Fans of the "Blindspot" will have to prove their patience as the NBC drama is taking a mid-season break until the end of February.

But writers at least awarded the followers of Special Agent Kurt Weller and his Critical Incident Response Group with a romance-packed fall finale, Design and Trend reported.

Weller, played by Australian actor Sullivan Stapleton, managed to finally kiss the mysterious Jane Doe in "Evil Handmade Instrument," which aired on Nov. 23. Jane Doe, interpreted by "Thor" star Jaimie Alexander, is a supposedly amnesiac woman whose true background and story continue to be a mystery to Weller and viewers alike.

Nevertheless, the entanglement with the FBI agent marks a turning point in her character development, "Blindspot" producer Martin Gero told TVLine.

"Jane is really cementing her role in the team, and finally kissing Weller and feeling good about it," the 38-year-old Swiss-Canadian screenwriter explained. "Maybe for the first time since she came out of that bag, she felt like she was on stable ground," Gero added

Though the kiss marked a moment of happiness for the tatooed woman, things soon started to take a very bad turn in the episode when she was she was captured by a few associates of Tom Carter, the deputy Central Intelligence Agency director played by Michael Gaston, TV Line noted.

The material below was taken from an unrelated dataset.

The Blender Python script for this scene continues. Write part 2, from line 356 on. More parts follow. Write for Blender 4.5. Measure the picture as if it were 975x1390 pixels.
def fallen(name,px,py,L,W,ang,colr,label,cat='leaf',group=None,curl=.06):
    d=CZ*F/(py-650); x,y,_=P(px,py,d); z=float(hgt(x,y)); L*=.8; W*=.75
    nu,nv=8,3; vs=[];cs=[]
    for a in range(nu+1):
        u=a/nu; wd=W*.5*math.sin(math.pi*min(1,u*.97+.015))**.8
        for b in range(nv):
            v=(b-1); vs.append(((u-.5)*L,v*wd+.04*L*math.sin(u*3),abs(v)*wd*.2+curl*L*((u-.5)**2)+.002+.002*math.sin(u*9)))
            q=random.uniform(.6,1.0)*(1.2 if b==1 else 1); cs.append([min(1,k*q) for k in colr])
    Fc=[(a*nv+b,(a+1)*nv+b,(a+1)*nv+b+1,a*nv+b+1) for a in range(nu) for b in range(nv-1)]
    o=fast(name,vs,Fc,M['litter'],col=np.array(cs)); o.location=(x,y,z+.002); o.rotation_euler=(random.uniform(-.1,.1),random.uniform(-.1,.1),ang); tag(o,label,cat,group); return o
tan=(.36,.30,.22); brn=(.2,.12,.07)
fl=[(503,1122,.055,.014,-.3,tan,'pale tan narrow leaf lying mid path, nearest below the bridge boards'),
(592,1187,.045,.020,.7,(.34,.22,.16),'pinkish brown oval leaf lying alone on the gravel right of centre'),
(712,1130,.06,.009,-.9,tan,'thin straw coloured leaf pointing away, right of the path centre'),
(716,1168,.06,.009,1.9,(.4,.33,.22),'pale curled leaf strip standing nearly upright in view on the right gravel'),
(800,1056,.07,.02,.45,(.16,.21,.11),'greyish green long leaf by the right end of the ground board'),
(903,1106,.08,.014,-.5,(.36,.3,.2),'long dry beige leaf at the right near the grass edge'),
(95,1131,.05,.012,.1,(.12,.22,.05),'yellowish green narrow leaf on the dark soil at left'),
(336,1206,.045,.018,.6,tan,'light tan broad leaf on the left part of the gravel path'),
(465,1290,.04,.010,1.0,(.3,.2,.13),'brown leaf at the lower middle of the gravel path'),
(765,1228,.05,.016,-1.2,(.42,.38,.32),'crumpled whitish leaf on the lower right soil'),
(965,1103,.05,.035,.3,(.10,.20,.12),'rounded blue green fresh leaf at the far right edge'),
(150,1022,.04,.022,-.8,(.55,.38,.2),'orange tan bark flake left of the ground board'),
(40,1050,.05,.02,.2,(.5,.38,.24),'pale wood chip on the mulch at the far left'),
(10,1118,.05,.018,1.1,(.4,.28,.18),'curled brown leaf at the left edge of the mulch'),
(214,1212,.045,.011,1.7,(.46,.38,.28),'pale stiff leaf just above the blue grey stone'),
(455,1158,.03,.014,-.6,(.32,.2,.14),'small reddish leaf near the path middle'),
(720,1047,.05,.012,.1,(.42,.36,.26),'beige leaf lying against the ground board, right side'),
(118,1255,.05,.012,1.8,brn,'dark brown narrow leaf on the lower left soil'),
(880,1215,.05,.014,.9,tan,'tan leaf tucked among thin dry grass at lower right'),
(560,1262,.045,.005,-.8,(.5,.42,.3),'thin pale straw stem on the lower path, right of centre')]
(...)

The kidnappers took Jane Doe to a middle-of-nowhere warehouse, where Carter himself tortured and waterboarded the captive in hopes that she might remember something about her confusing past, the website detailed.

The mysterious character is eventually saved by another shadowy figure, Oscar, who is bound to "really complicate things for Jane," Gero told Variety in an interview.

"And it's less Oscar complicating things and more this new knowledge of herself," the producer then clarified. "It's gonna make her extraordinarily uneasy, as you can imagine - it comes as quite a shock to her, and basically, she's trying to realign her entire worldview after tonight. So it will mean some complications for those two," Gero concluded.